Any discussion about cognition, culture, and language may give the impression that these things are neutral, that they, in and of themselves, are just things and systems devoid of any type of emotional weight.  While in an isolated setting, as in a village in a remote Latin American jungle, there may not be any emotional thought given towards the system in question.  It would be a group of fishes unaware and not bothered by the water around them.  However, if another group threatened the remote village, then huge amounts of emotion would then be triggered and war could and probably would ensue.  If this is the case, then it is clear that any discussion of cognition and culture must include as a necessary component power distribution dynamics.  If there were no issues about power, then no conflict would be present in any discussion of culture’s outside of one’s own and everyone would get along quite peacefully.  In my opinion, humanity has never known this type of peace.

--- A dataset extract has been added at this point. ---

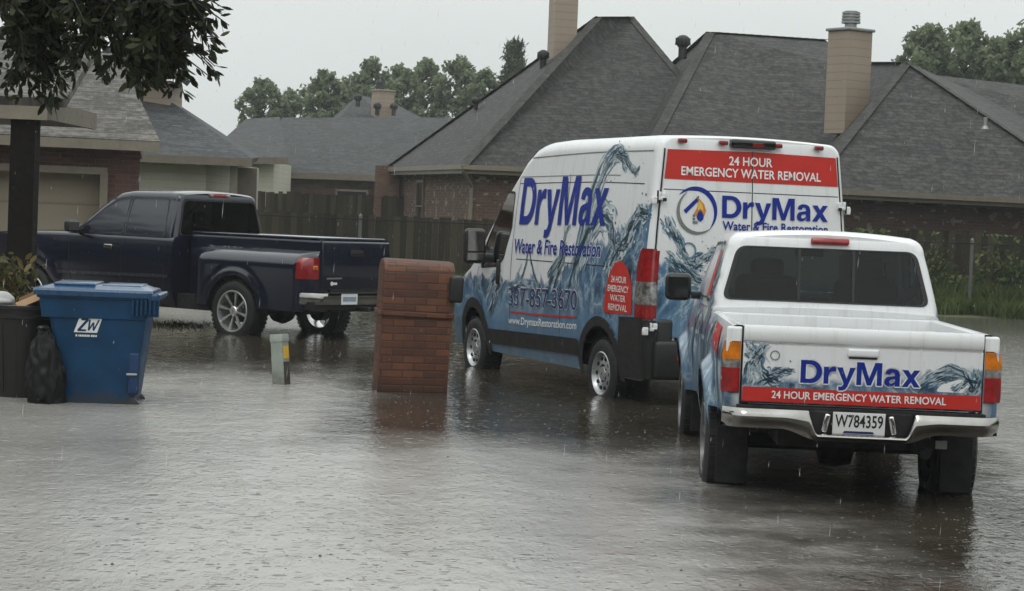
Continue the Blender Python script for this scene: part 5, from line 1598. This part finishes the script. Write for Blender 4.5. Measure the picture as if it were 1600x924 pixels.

What is the role of power?  To answer, I must first take a look at what power really is.  Power, from a sociocultural perspective, is the ability to transfer one group’s value system onto another group of people, usually as an act of conquest, “Whether urbane or harsh, cultural invasion is this always an act of violence against the persons of the invaded culture, who lose their originality or face the threat the of losing it…the invaders mold; those who are invaded are molded” (Freire, 2000, 152).  While Freire uses strong words that imply force, supplanting a culture involves removing, or at best, rearranging a person’s entire life-view.  Furthermore, not only can there be a value clash between groups of people, there can be value system clashes even among a person’s value system of origin.  Rousseau wrote, “…each individual may, as a person, have a particular will contrary or dissimilar to the general will which he has as a citizen.  His particular interest may speak to him quite differently that the common interest” (Crosby, 1978, 12). While Rousseau’s words were in a different time context than today, there is still truth in his words.  Therefore, power dynamics influence both group’s culture relationships between distinct and also these dynamics are at work within a single person and any system external to himself.  Language is the mediator not only between self and that which is outside of self, but language is also the mediator of power dynamics.